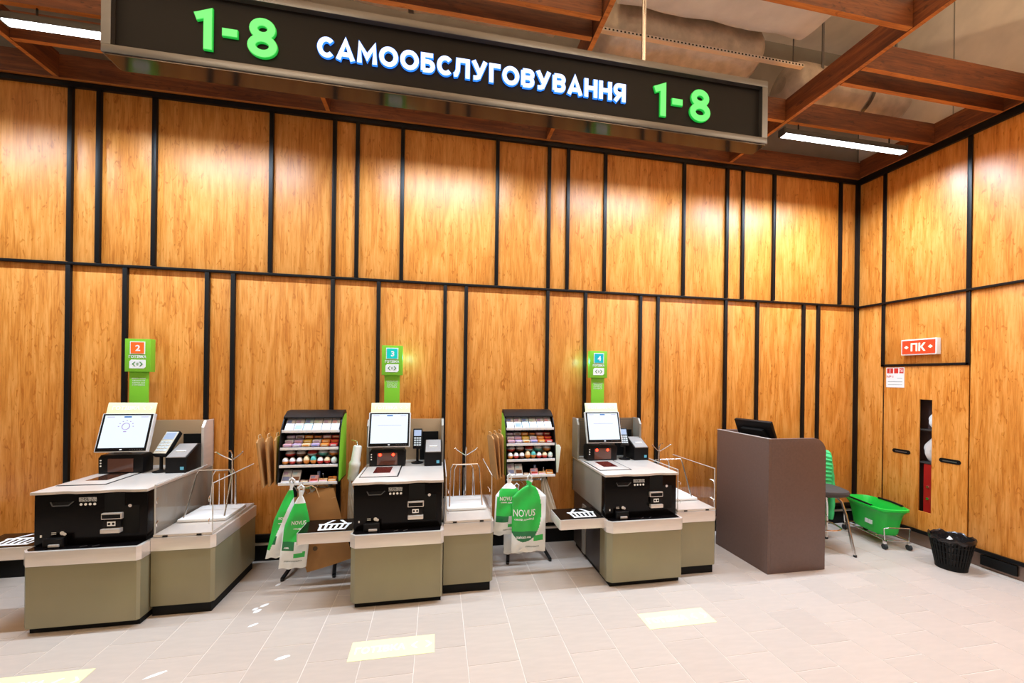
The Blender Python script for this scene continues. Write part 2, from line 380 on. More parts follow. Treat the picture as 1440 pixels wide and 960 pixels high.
MB().box(-.012, -.002, -.36, .36, 0, CZ1 - CZ0).build('back_sheet', CABM, cabinet)
for z in (.66, 1.0): MB().box(-.12, -.012, -.355, .355, z, z + .012).build('shelf', DGREY, cabinet)
hy = thing('hose_box', 'red metal hose box at the bottom behind the narrow door slot', 'box', (.07, -.78, CZ0 + .001))
MB().box(-.045, .045, -.1, .10, 0, .655, bev=.006).build('shell', mat('red_enamel', (.34, .008, .008), .35), hy)
for z in (.42, .30): MB().cyl((-.045, .06, z), (-.055, .06, z), .012).build('lock', CHROME, hy)
def crumpled(name, label, loc, sx, sy, h, mt):
    def fn(a, v):
        t = 2 * PI * a; k = math.sin(PI * min(1, v * .93 + .05)) ** .6 * (1 - .55 * v ** 3)
        q = 1 + .12 * math.sin(5 * t + 7 * v) + .08 * math.sin(9 * t - 5 * v)
        return (sx * k * q * math.cos(t), sy * k * q * math.sin(t), h * v + .001)
    return tag(MB().grid(fn, 28, 14, wrap=True).build(name, mt, None, loc), label, 'bag')
crumpled('plastic_bag', 'bulging white plastic bag on the lower cupboard shelf behind the slot', (.075, -.74, CZ0 + .674), .045, .085, .27, mat('cloudy_white_film', (.75, .68, .62), .4, bump=.4, bscale=25))
crumpled('plastic_bag', 'small white knotted bag on the upper cupboard shelf behind the slot', (.075, -.755, CZ0 + 1.014), .045, .06, .20, BAGW)
# ceiling
struct(MB().box(XL, .14, YF, .14, 5.6, 5.7).build('ceiling', PLASTER))
# timber grid under the services
BZ, BH = 4.115, .20
def beam_x(x0, x1, y, z=BZ, h=BH, t=.036): return tag(struct(MB().box(-(x1 - x0) / 2, (x1 - x0) / 2, -t / 2, t / 2, 0, h, bot=1).build('trim_2', [BEAM, EDGE], None, ((x0 + x1) / 2, y, z))))
def beam_y(x, y0, y1, z=BZ, h=BH, t=.036): return struct(MB().box(-t / 2, t / 2, -(y1 - y0) / 2, (y1 - y0) / 2, 0, h, bot=1).build('trim_3', [BEAMY, EDGE], None, (x, (y0 + y1) / 2, z)))
beam_x(XL, -.03, -.03, h=.19, t=.05); beam_y(-.03, YF, -.06, z=RT + .037, h=.2)
PX = [-10.16, -8.07, -5.98, -3.89, -1.79]
for x in PX: beam_y(x, -2.9, -.056)
for a, b in zip(PX, PX[1:] + [-.03]):
    a2, b2 = a + .026, b - .026
    beam_x(a2, b2, -.77)
    if a in (-1.79, -5.98): beam_x(a2, b2, -1.27); beam_x(a2, b2, -1.435)
    elif a == -8.07: beam_x(a2, b2, -.43); beam_x(a2, b2, -1.78)
    else: beam_x(a2, b2, -1.78)
    beam_x(a2, b2, -2.55)
# services above the grid
def wrap_duct(label, x0, x1, yc, zc, hw, hh, rnd, mt, bands=()):
    t = thing('air_duct', label, 'duct', ((x0 + x1) / 2, yc, zc - hh))
    n = 32; L_ = x1 - x0
    def sec(a):
        c, s = math.cos(a), math.sin(a); p = 2 / rnd
        return (abs(c) ** p * hw * (1 if c > 0 else -1), abs(s) ** p * hh * (1 if s > 0 else -1))
    def fn(a, v):
        y, z = sec(2 * PI * a); k = 1 + .02 * math.sin(17 * v + 5 * a * 2 * PI)
        e = min(1, .35 + 14 * v, .35 + 14 * (1 - v)) if rnd < 3 else 1
        return ((v - .5) * L_, y * k * e, z * k * e + hh)
    b = MB().grid(fn, n, 28, wrap=True)
    for x in (-.5, .5):
        vs = [vv for vv in b.bm.verts if abs(vv.co.x - x * L_) < 1e-5]
        vs.sort(key=lambda q: math.atan2(q.co.z - hh, q.co.y)); b.bm.faces.new(vs)
    b.build('wrap', mt, t)
    for x in bands:
        MB().grid(lambda a, v: ((x - (x0 + x1) / 2) + (v - .5) * .04, sec(2 * PI * a)[0] * 1.04, sec(2 * PI * a)[1] * 1.04 + hh), n, 1, wrap=True).build('clamp', ALU, t)
    # threaded hanger straps up to the slab
    for x in (x0 + .3, x1 - .3):
        MB().box(x - (x0 + x1) / 2 - .012, x - (x0 + x1) / 2 + .012, -hw * .9 - .004, -hw * .9 + .004, hh, 5.6 - zc + hh).build('hanger', ALU, t)
    return t
wrap_duct('long foil-wrapped round duct near the right wall above the timber grid', -1.62, -.14, -.52, 4.66, .21, .21, 2, FOIL, (-.72,))
wrap_duct('big pale flat-bottomed duct behind the right end of the hanging sign', -3.55, -1.78, -1.22, 5.02, .36, .28, 5, DUCT, ())
wrap_duct('sagging grey foil duct under the big pale duct', -3.6, -1.98, -.55, 4.80, .27, .20, 2.6, FOIL, ())
wrap_duct('grey foil duct above the middle of the hanging sign', -5.9, -4.05, -1.0, 4.70, .28, .20, 4, FOIL, (-5.2,))
wrap_duct('grey foil duct at the left above the hanging sign', -8.6, -6.2, -.62, 4.72, .30, .20, 4, FOIL, (-7.4,))
b = MB()
tray = thing('cable_tray', 'thin perforated metal strip hanging under the ducts right of the sign', 'cable tray', (-2.74, -.84, 4.58))
b.box(-1.05, 1.05, -.018, -.015, 0, .028).box(-1.05, 1.05, .015, .018, 0, .028).box(-1.05, 1.05, -.015, .015, 0, .003)
b.build('channel', LSTEEL, tray)
b = MB()
for i in range(60): b.box(-1.04 + i * .035, -1.025 + i * .035, -.0195, -.0178, .008, .020)
tag(b.build('slot', MATTE, tray), kind='stuff')
for x in (-.95, .95): MB().cyl((x, 0, .003), (x, 0, 1.02), .006, seg=6).build('hanger', ALU, tray)

# linear lamps ------------------------------------------------------------
def linear_lamp(label, cx, cy, z, ln, power, col, ang=0, group=None, up=0, spread=152):
    t = thing('tube_lamp', label, 'lamp', (cx, cy, z), ang, group)
    MB().prism([(-.034, .012), (-.034, .05), (-.025, .065), (.025, .065), (.034, .05), (.034, .012)], 'x', -ln / 2, ln / 2).build('housing', DGREY, t)
    MB().prism([(-.031, .013), (.031, .013), (.028, .003), (.018, 0), (-.018, 0), (-.028, .003)], 'x', -ln / 2 + .01, ln / 2 - .01).build('diffuser', TUBE, t)
    for s in (-1, 1):
        MB().box(s * (ln / 2 - .18) - .004, s * (ln / 2 - .18) + .004, -.004, .004, .065, (BZ if cy > -1 else 5.6) - z).build('hanger', BLACK, t)
        MB().box(s * ln / 2 - .006, s * ln / 2 + .006, -.037, .037, .0, .068).build('end_cap', DGREY, t)
    if up:
        l2 = bpy.data.lights.new('added_uplight', 'AREA'); l2.shape = 'RECTANGLE'; l2.size = ln - .05; l2.size_y = .05; l2.energy = up; l2.color = col
        o2 = bpy.data.objects.new('added_uplight', l2); COL.objects.link(o2); o2.parent = t; o2.location = (0, 0, .072); o2.rotation_euler = (PI, 0, 0)
    ld = bpy.data.lights.new('tube_light', 'AREA'); ld.shape = 'RECTANGLE'; ld.size = ln - .05; ld.size_y = .06; ld.spread = math.radians(spread); ld.energy = power; ld.color = col
    lo = bpy.data.objects.new('tube_light', ld); COL.objects.link(lo); lo.parent = t; lo.location = (0, 0, -.006)
    return t
linear_lamp('lit white tube lamp in the grid bay beside the right wall', -1.115, -.762, 3.985, 1.42, WALL_LAMP[0] * 1.5, WALL_LAMP[1])
linear_lamp('lit white tube lamp at the far left, partly behind the hanging sign', -7.09, -.762, 3.985, 1.42, *WALL_LAMP)
linear_lamp('lit tube lamp behind the hanging sign, left of its middle', -4.93, -.762, 3.985, 1.36, *WALL_LAMP)
linear_lamp('lit tube lamp behind the hanging sign, right of its middle', -2.93, -.762, 3.985, 1.36, *WALL_LAMP)
linear_lamp('lit tube lamp left of the picture washing the panelled wall', -9.1, -.762, 3.985, 1.4, *WALL_LAMP)
linear_lamp('lit tube lamp washing the right wall, above the front of the shop', -.45, -3.05, 3.95, 1.36, *WALL_LAMP, ang=PI / 2)
ORD0 = ('first', 'second', 'third', 'fourth')
for y in (-3.3, -5.2):
    for x in (-8.6, -6.3, -3.9, -1.6):
        linear_lamp('tube lamp over the open floor, %s row, %s from the left' % ('front' if y < -4 else 'rear', ORD0[(-8.6, -6.3, -3.9, -1.6).index(x)]), x, y, 3.9, 1.4, *ROOM_LAMP, up=42, spread=178, group='tube lamps over the open floor')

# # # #

Copy each line of the listing that contains the string "from".

The Blender Python script for this scene continues. Write part 2, from line 380 on. More parts follow. Treat the picture as 1440 pixels wide and 960 pixels high.
        linear_lamp('tube lamp over the open floor, %s row, %s from the left' % ('front' if y < -4 else 'rear', ORD0[(-8.6, -6.3, -3.9, -1.6).index(x)]), x, y, 3.9, 1.4, *ROOM_LAMP, up=42, spread=178, group='tube lamps over the open floor')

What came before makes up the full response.